▸ **PROBLEM REQUIREMENTS**
Spot every line with the word "picture" and return it.

▸ **SUPPLIED INFORMATION**
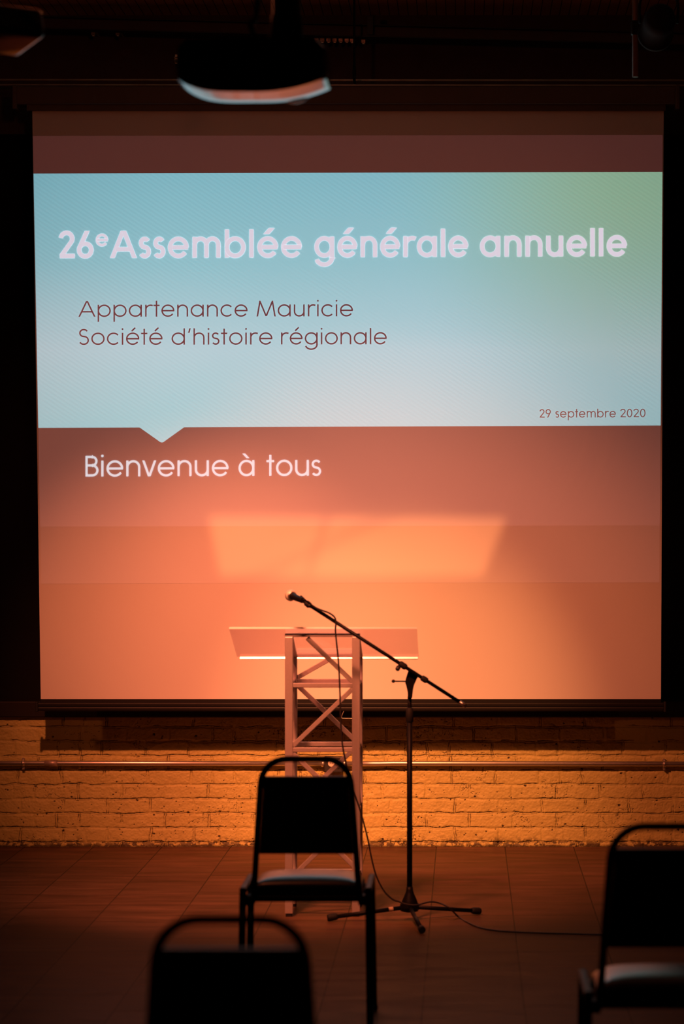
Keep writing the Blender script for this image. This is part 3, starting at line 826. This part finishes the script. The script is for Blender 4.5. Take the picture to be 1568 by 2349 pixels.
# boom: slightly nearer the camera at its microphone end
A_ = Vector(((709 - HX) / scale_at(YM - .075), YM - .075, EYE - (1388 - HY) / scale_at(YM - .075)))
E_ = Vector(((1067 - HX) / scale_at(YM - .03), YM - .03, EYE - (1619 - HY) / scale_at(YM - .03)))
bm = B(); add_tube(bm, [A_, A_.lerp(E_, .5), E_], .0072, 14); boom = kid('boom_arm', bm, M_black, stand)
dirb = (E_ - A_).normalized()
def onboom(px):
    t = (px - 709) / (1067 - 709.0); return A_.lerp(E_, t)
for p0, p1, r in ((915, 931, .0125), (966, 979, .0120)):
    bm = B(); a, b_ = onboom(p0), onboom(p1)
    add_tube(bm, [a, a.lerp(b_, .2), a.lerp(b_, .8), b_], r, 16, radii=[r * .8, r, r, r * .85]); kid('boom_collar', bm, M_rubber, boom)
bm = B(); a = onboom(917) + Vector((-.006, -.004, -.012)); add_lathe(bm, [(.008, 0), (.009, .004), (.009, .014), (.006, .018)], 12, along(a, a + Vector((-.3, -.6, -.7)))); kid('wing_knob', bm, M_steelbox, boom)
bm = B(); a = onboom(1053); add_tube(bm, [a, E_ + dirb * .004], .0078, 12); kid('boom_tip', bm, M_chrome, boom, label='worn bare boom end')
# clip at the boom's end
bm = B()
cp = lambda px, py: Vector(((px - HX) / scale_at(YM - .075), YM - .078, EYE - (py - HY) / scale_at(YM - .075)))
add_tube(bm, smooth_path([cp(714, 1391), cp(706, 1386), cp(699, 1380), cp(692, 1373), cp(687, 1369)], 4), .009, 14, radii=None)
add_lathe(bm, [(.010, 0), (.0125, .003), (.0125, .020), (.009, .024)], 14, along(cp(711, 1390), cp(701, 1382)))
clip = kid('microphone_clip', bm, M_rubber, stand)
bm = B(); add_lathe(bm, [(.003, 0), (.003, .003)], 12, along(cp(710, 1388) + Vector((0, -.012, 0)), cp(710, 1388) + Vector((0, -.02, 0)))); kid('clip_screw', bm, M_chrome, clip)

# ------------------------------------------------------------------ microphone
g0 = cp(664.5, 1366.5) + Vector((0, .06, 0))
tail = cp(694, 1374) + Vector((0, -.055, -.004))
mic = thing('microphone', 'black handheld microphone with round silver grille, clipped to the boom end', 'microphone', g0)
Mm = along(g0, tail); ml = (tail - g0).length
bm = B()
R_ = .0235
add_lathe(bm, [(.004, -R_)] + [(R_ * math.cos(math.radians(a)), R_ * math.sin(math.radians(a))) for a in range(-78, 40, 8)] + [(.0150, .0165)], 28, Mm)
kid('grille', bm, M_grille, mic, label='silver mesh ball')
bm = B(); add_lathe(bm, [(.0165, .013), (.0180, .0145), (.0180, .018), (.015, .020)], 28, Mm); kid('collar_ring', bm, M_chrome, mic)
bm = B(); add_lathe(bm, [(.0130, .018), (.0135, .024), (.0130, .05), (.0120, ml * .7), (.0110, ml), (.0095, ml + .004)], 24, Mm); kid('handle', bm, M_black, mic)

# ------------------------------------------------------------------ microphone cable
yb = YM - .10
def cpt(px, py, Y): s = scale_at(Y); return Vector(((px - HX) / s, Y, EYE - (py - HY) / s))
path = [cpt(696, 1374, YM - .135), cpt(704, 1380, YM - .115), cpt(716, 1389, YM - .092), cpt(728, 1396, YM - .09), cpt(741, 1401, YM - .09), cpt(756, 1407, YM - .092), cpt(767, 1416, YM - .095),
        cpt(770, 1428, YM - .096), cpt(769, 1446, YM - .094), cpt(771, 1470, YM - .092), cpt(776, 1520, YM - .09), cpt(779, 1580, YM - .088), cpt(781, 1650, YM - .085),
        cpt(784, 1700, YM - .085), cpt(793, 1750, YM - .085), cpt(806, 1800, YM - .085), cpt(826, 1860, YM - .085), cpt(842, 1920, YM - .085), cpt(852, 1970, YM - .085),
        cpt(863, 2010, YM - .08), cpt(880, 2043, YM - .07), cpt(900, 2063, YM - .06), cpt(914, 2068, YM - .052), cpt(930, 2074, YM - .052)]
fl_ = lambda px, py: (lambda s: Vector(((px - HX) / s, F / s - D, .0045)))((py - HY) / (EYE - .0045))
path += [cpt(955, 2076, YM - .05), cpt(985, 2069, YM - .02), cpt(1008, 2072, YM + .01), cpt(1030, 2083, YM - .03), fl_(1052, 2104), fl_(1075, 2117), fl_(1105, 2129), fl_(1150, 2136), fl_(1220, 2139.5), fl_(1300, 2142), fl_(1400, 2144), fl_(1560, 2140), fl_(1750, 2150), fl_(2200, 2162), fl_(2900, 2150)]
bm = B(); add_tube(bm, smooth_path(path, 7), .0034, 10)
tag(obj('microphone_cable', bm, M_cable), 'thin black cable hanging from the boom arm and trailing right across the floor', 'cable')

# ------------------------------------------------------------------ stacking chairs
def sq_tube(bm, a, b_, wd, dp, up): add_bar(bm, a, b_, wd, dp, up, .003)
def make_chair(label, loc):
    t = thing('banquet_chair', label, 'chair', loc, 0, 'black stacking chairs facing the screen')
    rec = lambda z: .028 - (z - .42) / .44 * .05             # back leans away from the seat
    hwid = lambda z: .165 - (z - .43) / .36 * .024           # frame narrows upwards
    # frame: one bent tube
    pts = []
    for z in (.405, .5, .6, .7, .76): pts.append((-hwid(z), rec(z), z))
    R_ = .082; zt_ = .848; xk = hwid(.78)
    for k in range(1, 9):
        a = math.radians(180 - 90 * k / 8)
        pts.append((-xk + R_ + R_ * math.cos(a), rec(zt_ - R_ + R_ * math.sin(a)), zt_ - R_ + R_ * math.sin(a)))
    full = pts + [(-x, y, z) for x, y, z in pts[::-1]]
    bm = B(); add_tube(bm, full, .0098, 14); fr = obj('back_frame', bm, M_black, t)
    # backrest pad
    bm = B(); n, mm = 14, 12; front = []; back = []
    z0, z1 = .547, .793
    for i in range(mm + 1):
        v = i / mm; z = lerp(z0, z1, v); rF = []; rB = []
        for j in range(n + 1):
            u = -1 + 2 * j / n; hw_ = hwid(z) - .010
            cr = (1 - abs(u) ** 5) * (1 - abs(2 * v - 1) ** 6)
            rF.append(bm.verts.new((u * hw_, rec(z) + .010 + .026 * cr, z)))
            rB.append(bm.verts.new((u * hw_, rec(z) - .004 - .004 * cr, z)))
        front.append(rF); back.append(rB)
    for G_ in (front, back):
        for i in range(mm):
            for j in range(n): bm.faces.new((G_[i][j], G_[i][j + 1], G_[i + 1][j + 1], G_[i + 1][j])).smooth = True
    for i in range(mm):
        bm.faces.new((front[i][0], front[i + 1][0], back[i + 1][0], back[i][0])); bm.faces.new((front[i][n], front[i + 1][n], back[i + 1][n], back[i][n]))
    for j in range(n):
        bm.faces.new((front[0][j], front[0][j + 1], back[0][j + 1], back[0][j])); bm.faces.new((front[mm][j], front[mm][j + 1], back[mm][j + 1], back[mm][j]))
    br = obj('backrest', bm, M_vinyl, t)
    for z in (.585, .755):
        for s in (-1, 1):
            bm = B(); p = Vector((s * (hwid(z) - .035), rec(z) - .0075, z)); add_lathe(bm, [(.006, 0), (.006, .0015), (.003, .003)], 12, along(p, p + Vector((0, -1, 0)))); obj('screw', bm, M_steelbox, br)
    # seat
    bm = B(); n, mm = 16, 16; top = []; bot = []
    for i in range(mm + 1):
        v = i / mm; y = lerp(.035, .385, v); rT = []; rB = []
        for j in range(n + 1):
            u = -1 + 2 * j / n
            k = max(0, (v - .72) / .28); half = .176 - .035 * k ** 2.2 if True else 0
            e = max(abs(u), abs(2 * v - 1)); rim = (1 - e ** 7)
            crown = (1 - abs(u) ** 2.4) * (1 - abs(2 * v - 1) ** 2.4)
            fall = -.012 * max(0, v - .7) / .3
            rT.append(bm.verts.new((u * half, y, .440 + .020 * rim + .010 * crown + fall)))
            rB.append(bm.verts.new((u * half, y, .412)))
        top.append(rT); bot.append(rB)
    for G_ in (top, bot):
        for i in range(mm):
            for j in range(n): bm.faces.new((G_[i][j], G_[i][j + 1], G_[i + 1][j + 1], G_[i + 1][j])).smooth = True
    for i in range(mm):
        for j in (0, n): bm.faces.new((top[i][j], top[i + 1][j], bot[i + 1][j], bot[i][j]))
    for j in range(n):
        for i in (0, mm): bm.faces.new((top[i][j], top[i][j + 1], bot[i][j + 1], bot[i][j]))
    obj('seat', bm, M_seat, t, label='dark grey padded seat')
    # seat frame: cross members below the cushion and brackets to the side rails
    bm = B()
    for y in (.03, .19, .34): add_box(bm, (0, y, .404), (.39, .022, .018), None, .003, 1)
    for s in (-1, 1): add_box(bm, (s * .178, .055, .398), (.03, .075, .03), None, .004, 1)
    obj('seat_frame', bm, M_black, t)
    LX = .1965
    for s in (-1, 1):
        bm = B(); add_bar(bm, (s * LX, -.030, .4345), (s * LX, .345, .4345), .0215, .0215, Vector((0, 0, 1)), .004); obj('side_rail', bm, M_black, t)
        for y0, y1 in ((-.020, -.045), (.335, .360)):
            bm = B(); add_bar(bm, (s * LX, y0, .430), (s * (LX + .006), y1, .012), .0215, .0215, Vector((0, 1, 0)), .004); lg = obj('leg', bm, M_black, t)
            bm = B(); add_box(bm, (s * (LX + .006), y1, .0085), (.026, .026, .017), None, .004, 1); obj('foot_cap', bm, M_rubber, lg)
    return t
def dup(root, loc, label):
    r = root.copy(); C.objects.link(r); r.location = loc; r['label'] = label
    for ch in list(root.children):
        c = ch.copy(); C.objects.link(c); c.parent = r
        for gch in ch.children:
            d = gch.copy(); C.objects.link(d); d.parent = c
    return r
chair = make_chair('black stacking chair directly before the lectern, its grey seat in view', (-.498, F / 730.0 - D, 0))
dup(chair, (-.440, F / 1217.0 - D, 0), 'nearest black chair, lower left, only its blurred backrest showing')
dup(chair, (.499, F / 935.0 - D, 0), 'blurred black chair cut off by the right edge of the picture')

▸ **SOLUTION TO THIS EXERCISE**
Keep writing the Blender script for this image. This is part 3, starting at line 826. This part finishes the script. The script is for Blender 4.5. Take the picture to be 1568 by 2349 pixels.
dup(chair, (.499, F / 935.0 - D, 0), 'blurred black chair cut off by the right edge of the picture')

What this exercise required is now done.